Prof. dr. George Harinck (Amsterdam/Kampen) betoogde dat er na de Tweede Wereldoorlog een zoektocht ontstond naar een nieuw bezield verband. Gereformeerden reageerden vooral defensief op de wijd gevoelde crisis. Colijn riep op tot het bewaren van het „pand der vaderen.” „Met het begrip beginsel werd je toen om de oren geslagen”, aldus prof. Harinck. Er ontstond een verzuiling op levensbeschouwelijke grondslag. Kritiek daarop kwam vooral uit hervormde en barthiaanse hoek, die de kerk weer haar centrale plaats teruggaf in de samenleving: de kerk als hart en geweten van de samenleving.
Ds. Kersten
De bevindelijk gereformeerden organiseerden zich in de eerste helft van de twintigste eeuw als een antikuyperiaanse beweging onder leiding van ds. G. H. Kersten, zette dr. John Exalto (Amsterdam) uiteen. Lokaal isoleren en nationaal organiseren, zo was hun verzuilingsmodel. Kersten keek expliciet naar Kuyper als voorbeeld. Theologisch grensde hij zich sterk af van de neogereformeerden als zijnde te lichtzinnig, werelds en oppervlakkig. „Die het dichtst bij je staan, moet je ook het hardst bestrijden, zo was zijn principe.”
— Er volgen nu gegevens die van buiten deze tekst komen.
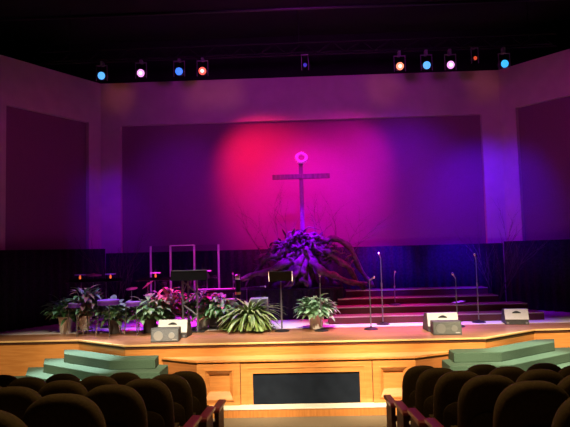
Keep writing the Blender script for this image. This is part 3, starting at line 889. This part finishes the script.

Merkwaardig dat in de jaren tachtig en negentig bevindelijke voormannen als D. Vogelaar en M. Golverdingen de gereformeerde pedagoog J. Waterink als voorbeeld zagen voor hun eigen visie op onderwijs en opvoeding. Het ging om vorming van de mens tot zelfstandige persoon ten overstaan van God en de naaste. Later namen Vogelaar en Golverdingen daar weer afstand van omdat zij bij Waterink de rol van de kerk in gezin en school misten.
Dr. J. D. Th. Wassenaar (Hellendoorn) kreeg enkele jaren geleden de beschikking over een uitvoerige correspondentie tussen twee geliefden: Anna Noordmans, een halfzuster van Oepke Noordmans, en Hantje van Dijk, die van 1884 tot 1889 student theologie aan de VU was. Hantje liet een keer weten dat medestudent Herman Kuyper de colleges van de docent dr. mr. W. van den Bergh verzuimde, omdat hij de man „mystiek” vond. In 1890 was Hantje druk met het beroepingswerk. In dat kader was hij onder meer in Vreeswijk geweest. Hij was er goed ontvangen, „maar die lui waren er erg mystiek, dat wil zeggen ze stelden de bevindingen haast boven ’t Woord Gods.”